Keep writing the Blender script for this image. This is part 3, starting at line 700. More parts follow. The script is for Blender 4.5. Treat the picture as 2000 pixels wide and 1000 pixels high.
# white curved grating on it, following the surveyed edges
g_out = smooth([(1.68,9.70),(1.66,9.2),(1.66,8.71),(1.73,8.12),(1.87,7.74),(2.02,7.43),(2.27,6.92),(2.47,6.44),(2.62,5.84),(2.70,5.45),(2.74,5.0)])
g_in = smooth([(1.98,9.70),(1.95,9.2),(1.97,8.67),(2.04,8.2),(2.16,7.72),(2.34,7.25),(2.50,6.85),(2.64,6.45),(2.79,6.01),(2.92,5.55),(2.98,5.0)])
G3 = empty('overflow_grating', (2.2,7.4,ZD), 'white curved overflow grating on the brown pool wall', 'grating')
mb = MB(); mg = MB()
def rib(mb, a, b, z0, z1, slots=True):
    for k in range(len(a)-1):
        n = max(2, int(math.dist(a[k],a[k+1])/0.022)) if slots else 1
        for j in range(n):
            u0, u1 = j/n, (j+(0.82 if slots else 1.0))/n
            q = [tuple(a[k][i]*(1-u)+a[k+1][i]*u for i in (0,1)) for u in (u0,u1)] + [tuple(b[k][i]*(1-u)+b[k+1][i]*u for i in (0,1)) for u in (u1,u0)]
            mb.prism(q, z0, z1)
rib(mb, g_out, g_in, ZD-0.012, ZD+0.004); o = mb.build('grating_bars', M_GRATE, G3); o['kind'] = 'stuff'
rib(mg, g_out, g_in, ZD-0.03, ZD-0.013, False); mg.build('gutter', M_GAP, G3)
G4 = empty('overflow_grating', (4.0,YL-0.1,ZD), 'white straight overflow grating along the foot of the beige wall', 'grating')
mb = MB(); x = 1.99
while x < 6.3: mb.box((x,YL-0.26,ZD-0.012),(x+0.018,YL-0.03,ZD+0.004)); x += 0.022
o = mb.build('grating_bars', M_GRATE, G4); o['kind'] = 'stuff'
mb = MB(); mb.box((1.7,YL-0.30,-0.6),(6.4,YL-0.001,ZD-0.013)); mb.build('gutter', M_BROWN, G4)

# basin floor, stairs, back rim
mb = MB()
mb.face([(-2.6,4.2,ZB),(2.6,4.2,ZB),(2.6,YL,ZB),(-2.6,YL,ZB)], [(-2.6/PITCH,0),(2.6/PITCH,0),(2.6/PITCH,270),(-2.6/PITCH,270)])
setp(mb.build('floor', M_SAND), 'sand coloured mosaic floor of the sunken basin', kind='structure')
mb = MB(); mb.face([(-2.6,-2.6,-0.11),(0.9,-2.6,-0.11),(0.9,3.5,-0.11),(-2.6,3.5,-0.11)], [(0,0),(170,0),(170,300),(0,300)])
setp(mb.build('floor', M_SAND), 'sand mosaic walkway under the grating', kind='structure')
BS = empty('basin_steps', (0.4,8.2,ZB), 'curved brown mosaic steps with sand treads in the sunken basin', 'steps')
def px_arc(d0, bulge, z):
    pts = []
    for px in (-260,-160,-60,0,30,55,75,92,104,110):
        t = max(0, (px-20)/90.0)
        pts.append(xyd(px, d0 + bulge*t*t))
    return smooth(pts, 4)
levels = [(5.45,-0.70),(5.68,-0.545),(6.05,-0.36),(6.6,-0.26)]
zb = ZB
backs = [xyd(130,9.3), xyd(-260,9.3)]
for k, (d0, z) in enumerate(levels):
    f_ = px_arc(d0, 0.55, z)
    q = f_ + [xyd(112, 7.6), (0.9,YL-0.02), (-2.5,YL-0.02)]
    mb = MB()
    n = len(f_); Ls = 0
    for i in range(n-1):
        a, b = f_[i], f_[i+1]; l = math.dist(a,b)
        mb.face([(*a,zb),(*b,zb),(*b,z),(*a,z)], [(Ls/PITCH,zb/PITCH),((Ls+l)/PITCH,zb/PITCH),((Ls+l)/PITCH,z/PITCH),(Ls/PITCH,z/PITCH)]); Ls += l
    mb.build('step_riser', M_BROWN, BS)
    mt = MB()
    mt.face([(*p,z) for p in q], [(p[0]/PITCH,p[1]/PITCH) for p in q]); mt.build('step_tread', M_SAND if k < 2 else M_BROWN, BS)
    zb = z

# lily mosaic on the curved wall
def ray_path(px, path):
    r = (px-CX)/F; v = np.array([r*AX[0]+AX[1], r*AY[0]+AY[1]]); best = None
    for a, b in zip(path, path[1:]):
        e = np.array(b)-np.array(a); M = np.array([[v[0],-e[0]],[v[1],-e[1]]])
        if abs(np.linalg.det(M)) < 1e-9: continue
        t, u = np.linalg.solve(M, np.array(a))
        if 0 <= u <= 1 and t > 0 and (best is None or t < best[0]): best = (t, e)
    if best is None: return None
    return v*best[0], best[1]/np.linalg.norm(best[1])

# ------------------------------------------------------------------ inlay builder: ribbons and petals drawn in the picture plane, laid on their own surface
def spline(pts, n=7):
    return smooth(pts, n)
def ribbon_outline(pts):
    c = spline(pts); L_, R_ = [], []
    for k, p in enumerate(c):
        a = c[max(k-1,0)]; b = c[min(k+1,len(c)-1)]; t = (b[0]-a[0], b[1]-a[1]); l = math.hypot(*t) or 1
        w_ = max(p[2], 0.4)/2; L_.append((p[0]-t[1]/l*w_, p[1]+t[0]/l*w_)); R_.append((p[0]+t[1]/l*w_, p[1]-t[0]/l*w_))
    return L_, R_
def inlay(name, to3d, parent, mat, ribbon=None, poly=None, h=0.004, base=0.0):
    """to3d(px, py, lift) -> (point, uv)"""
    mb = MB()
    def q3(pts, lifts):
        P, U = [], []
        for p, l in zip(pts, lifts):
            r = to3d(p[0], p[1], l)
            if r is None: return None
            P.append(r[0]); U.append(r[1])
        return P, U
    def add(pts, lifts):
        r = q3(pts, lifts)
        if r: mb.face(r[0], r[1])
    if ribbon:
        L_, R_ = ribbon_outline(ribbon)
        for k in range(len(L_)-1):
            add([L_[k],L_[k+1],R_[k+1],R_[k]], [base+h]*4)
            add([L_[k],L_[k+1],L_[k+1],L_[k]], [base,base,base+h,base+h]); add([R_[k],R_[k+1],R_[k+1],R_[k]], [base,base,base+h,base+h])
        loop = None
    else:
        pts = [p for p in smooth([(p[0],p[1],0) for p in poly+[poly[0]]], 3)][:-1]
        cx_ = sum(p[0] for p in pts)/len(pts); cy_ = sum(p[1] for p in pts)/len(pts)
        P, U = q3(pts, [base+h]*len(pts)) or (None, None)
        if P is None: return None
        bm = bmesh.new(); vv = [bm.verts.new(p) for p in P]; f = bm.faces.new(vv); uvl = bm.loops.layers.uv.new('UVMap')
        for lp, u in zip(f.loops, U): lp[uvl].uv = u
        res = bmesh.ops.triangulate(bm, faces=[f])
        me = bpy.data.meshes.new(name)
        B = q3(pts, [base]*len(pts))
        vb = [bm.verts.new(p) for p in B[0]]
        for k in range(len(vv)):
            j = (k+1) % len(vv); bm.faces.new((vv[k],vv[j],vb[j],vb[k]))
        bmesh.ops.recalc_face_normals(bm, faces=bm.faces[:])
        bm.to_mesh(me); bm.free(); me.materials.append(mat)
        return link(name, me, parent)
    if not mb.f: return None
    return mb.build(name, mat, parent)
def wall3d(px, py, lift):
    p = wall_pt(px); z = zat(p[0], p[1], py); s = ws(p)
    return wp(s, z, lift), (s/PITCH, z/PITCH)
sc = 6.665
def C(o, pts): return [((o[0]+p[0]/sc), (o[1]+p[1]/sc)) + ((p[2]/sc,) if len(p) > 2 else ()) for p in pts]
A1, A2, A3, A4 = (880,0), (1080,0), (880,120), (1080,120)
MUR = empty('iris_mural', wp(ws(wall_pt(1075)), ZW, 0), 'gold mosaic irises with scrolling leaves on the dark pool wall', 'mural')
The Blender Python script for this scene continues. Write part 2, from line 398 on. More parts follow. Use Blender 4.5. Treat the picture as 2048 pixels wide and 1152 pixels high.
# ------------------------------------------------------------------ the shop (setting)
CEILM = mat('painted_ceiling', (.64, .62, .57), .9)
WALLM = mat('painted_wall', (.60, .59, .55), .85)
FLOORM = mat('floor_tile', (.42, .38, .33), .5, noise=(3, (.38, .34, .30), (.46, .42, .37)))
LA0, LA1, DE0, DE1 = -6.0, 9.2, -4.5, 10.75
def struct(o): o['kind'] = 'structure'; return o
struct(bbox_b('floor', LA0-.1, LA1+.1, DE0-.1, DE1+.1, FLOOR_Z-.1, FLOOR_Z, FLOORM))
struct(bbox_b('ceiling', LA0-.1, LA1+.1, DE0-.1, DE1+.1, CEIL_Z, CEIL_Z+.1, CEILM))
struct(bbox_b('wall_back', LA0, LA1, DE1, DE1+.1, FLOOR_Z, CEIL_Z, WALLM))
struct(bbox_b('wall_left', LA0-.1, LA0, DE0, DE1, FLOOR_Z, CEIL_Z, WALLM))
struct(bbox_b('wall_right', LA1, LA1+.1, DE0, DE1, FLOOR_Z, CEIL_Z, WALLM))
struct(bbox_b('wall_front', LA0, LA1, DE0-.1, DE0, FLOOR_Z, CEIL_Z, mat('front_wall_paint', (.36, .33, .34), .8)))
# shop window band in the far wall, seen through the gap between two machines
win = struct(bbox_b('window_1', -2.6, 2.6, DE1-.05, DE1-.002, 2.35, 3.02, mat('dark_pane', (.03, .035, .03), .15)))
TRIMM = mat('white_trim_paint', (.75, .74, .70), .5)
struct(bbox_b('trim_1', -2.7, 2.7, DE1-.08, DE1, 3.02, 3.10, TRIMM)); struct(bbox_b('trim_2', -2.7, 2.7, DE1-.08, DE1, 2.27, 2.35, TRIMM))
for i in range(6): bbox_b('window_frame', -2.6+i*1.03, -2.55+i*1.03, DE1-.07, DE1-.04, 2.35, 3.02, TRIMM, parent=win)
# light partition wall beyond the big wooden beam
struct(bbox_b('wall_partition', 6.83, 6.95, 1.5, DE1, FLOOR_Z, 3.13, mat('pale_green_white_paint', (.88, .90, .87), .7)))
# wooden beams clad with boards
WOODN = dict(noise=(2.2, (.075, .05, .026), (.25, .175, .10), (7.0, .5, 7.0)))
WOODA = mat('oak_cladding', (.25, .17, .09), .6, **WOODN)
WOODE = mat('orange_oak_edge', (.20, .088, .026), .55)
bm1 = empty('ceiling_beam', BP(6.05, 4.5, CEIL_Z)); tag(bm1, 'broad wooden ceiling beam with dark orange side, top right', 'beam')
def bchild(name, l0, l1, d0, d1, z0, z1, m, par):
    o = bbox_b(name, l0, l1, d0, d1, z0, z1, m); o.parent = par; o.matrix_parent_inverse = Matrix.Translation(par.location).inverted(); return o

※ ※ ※

● **Written instruction**: Set down verbatim only the lines between the start of the data above and the line with "mb = MB(); mb.box((1.7,YL-0.30,-0.6),(6.4,YL-0.001,ZD-0.013));", both boundaries included.

● **Solution below**:
Keep writing the Blender script for this image. This is part 3, starting at line 700. More parts follow. The script is for Blender 4.5. Treat the picture as 2000 pixels wide and 1000 pixels high.
# white curved grating on it, following the surveyed edges
g_out = smooth([(1.68,9.70),(1.66,9.2),(1.66,8.71),(1.73,8.12),(1.87,7.74),(2.02,7.43),(2.27,6.92),(2.47,6.44),(2.62,5.84),(2.70,5.45),(2.74,5.0)])
g_in = smooth([(1.98,9.70),(1.95,9.2),(1.97,8.67),(2.04,8.2),(2.16,7.72),(2.34,7.25),(2.50,6.85),(2.64,6.45),(2.79,6.01),(2.92,5.55),(2.98,5.0)])
G3 = empty('overflow_grating', (2.2,7.4,ZD), 'white curved overflow grating on the brown pool wall', 'grating')
mb = MB(); mg = MB()
def rib(mb, a, b, z0, z1, slots=True):
    for k in range(len(a)-1):
        n = max(2, int(math.dist(a[k],a[k+1])/0.022)) if slots else 1
        for j in range(n):
            u0, u1 = j/n, (j+(0.82 if slots else 1.0))/n
            q = [tuple(a[k][i]*(1-u)+a[k+1][i]*u for i in (0,1)) for u in (u0,u1)] + [tuple(b[k][i]*(1-u)+b[k+1][i]*u for i in (0,1)) for u in (u1,u0)]
            mb.prism(q, z0, z1)
rib(mb, g_out, g_in, ZD-0.012, ZD+0.004); o = mb.build('grating_bars', M_GRATE, G3); o['kind'] = 'stuff'
rib(mg, g_out, g_in, ZD-0.03, ZD-0.013, False); mg.build('gutter', M_GAP, G3)
G4 = empty('overflow_grating', (4.0,YL-0.1,ZD), 'white straight overflow grating along the foot of the beige wall', 'grating')
mb = MB(); x = 1.99
while x < 6.3: mb.box((x,YL-0.26,ZD-0.012),(x+0.018,YL-0.03,ZD+0.004)); x += 0.022
o = mb.build('grating_bars', M_GRATE, G4); o['kind'] = 'stuff'
mb = MB(); mb.box((1.7,YL-0.30,-0.6),(6.4,YL-0.001,ZD-0.013)); mb.build('gutter', M_BROWN, G4)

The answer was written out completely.